Officier parmi l'unité d'élite des Panzers, formé dans la cavalerie, transformé en unités blindées en 39-40, l'auteur ne passe qu'un an sur le front. Mais cette année est aussi la dernière de la toute-puissance allemande : du 22 juin 41 à juillet 42, de Barbarossa au plan Bleu, de l'offensive sur Moscou à celle sur Stalingrad. L'auteur ne dit pas un mot des horreurs perpétrées par les Allemands sur le front russe... comme s'il ne s'était rien passé... il se réfugie derrière son sang-bleu et son rang dans l'armée pour arguer du fait qu'il était anti-hitlérien tout en critiquant Stauffenberg et sa tentative d'assassiner Hitler en 44... L'auteur nous rappelle quand même le milieu aristocratique ultra-conservateur et nationaliste dans lequel il grandit : son grand-père maternel ministre de l'agriculture sous Guillaume II, son père officier et ami personnel de Guillaume II, sa famille qui connait tout le gratin aristocratique du monde germanique, une famille qui a des liens avec la France : d'anciennes possessions en Lorraine, une branche de la famille devenue française, ses parents parlant français (c'était chic). Son oncle maternel par alliance s'appelait von Papen ; le Papen qui a mis le pied à l'étrier de Hitler au pouvoir... Papen qui a été ambassadeur de Hitler à Ankara... Papen qui a de lourdes responsabilités dans l'avènement d'Hitler et la guerre. L'auteur décrit bien ce qui a permis l'accession de Hitler au pouvoir : la crainte de la haute-société de voir les communistes arriver au pouvoir. Or Hitler c'était la Deuxième guerre mondiale assurée.

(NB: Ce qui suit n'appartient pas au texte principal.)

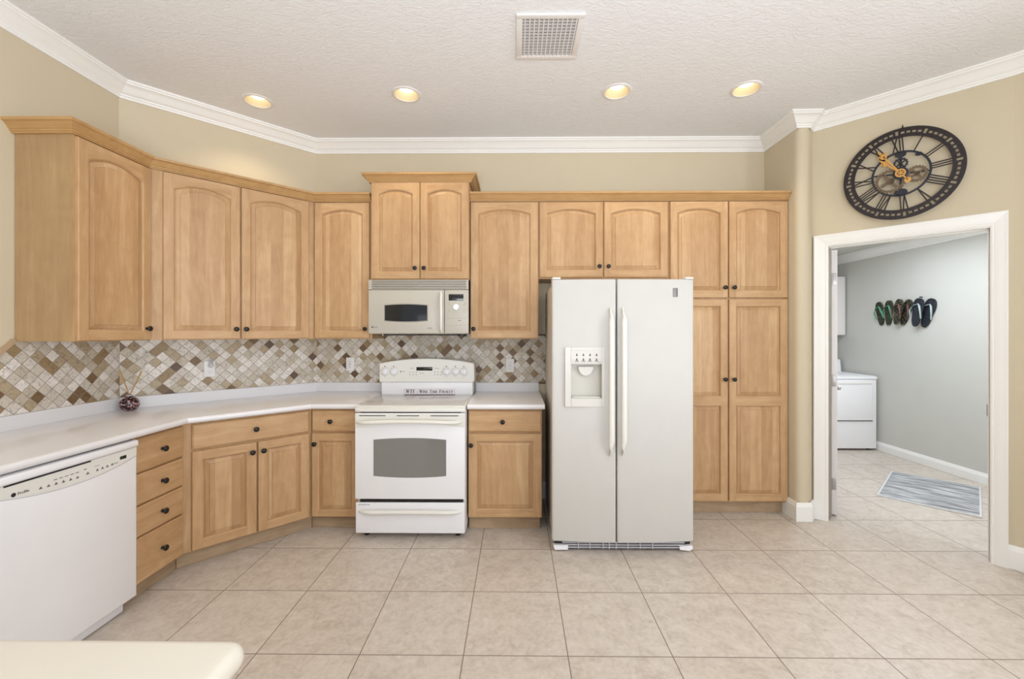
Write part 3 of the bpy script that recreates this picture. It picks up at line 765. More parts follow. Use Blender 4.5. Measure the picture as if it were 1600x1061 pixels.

La guerre, allons-y. L'auteur a deux frères aînés : un as de l'aviation ; un autre qui connaîtra le feu en Pologne en septembre 39. Ces deux frères meurent au front : le premier dans le ciel de Tobrouk abattu par un Spitfire britannique ; le second meurt devant Moscou en décembre 41... Dans ces circonstances on comprend que sa mère, qui a le bras long, ait trouvé à son dernier fils la place d'enseignant à l'école militaire après sa blessure de l'été 42. Ce dernier l'a échappé belle en effet puisqu'il a été victime d'une attaque de T34 soviétiques qui lui a arraché la mâchoire et fait perdre connaissance. On comprend dès lors que l'auteur évoque avec effroi ces raids T34 soviétiques. On comprend très bien les raisons de la victoire puis de la défaite allemande à l'est : les soviétiques avaient le dessus au niveau blindés grâce à leurs T34, les allemands n'avaient donc aucune chance face à eux... la seule solution quand ils y étaient confrontés étaient d'appeler l'aviation (Luftwaffe) en renforts ; les avions et leurs bombes pouvaient alors pulvériser les T34... l'auteur l'a vécu une première fois en 41, chanceux il n'a même pas été blessé. L'auteur décrit l'avance allemande de l'été 41, la résistance soviétique, et le terrible hiver 41, l'arrivée des vêtements d'hiver en même temps que le printemps... Puis l'auteur décrit la seconde campagne celle de 42. Il fait alors partie des troupes chargées de protéger l'aile nord de la VI° Armée de Paulus en marche vers Stalingrad. C'est en juillet 42 que l'auteur est grièvement touché par un éclat d'obus de T34 (son unité n'a pas eu le temps de prévenir l'aviation). L'auteur subit plusieurs opérations de reconstitution de la face ;et passe 9 mois en convalescence. A sa sortie d’hôpital il veut rejoindre son unité sur le front ; mais sa mère lui obtient une place à l'arrière comme instructeur à l'école militaire... Il est rattrapé par la guerre en février 44. Il est envoyé sur les Ardennes alors que la bataille est déjà finie... il passe alors son temps à fuir les combats avec son unité jusqu'en mai 45. Comme tous les Allemands il préfère passer à l'ouest et se rendre aux Occidentaux plutôt qu'aux Soviétiques. Il passe très peu de temps en prison, décrit la misère allemande d'alors.
L'auteur écrit 40 ans après les faits avec beaucoup de distance. Il a refait sa vie en France (dès 1955), s'est marié avec une Française et a eu des enfants avec elle. Ce genre de témoignages, témoignage de première main sur le front russe, bref et bien écrit, est si rare qu'il mérite notre respect et notre attention. On remercie l'auteur de nous avoir livré une partie de la vérité, même si l'on se doute que ce n'est pas toute la vérité.